During the First World War, Garbutt (pictured left with his Genoa players in 1920) had rejoined the army, serving in France and working his way up through the ranks to become an officer. Returning to Italy, he helped Pozzo with the Italian team that was knocked out at the quarter-final stage at the 1924 Paris Olympics.

Then, after more success with Genoa, in 1927 he joined the newly formed AS Roma and guided them to a cup win in his first season. He moved to Napoli for six seasons, taking them to third in the league — the highest position they had ever enjoyed and one that they did not better for many years.

After moving to Spain in 1935, Garbutt saw Athletic Bilbao to the championship. But the following year, when the Spanish Civil War erupted, he returned to Italy, managing AC Milan before returning to Genoa.

He was not to escape war, however. When Italy joined the Axis powers in 1940, Garbutt, a British citizen, was interned by Mussolini’s Fascists and, in a cruel irony, Anna was killed during an Allied bombing. When the liberation came, Garbutt and his son, Stuart, who by sheer coincidence was serving with the Eighth Army in Italy, were briefly reunited. The son’s first question was to wonder why his mother was not present; it must have been the most awful of moments.

William Garbutt returned to England, but the Genoa club was starting up again. Who better to guide them once more? On September 22, 1946, Genoa met Bresica in the Stadio Luigi Ferraris (the Marassi, as it is known locally) and the crowd stood to applaud the now ageing Englishman, who saw his team win 4-0.

But there was to be no fairytale end for either Genoa or for William Garbutt. The side finished joint 10th, along with Inter, Lazio, and their newly formed city rivals, Sampdoria, who scored a league double over Genoa.

Italian football was about to be dominated by the great Torino side and in 1949, after agreeing, against his better judgment, to stay for one more season, Garbutt resigned. He was exhausted. He was 65. He was a sick man.

In 1951, he returned to England, a country in which he had lived for only one year (in the immediate aftermath of the Second World War) since 1912. So there was no fanfare welcome.
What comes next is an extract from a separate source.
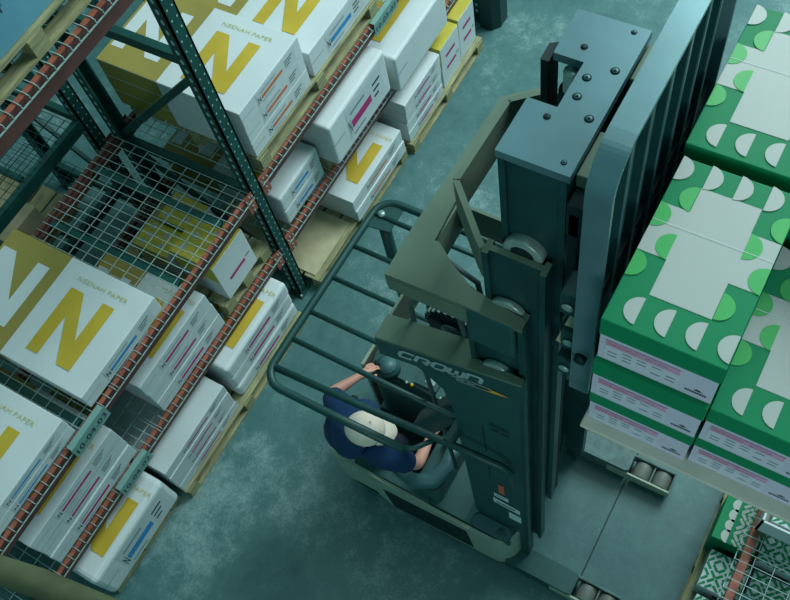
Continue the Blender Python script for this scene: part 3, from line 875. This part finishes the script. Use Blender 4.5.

Indeed, when he died, in Warwick in 1964, at the age of 81, although Italian newspapers covered his passing in detail, not one British newspaper carried an obituary.

And his story would have remained untold but for Paul Edgerton, whose interest was aroused when he read John Foot’s 2006 book, Calcio, History of Italian Football, and who then wanted to know more about this man called William Garbutt. Edgerton traced Garbutt’s adopted daughter, Maria, whose help proved invaluable as she made available family documents, letters and photographs.

Alas, Maria died two months before her adopted father’s meticulously researched and entertainingly written biography was published. She would have been proud of both the subject and the author.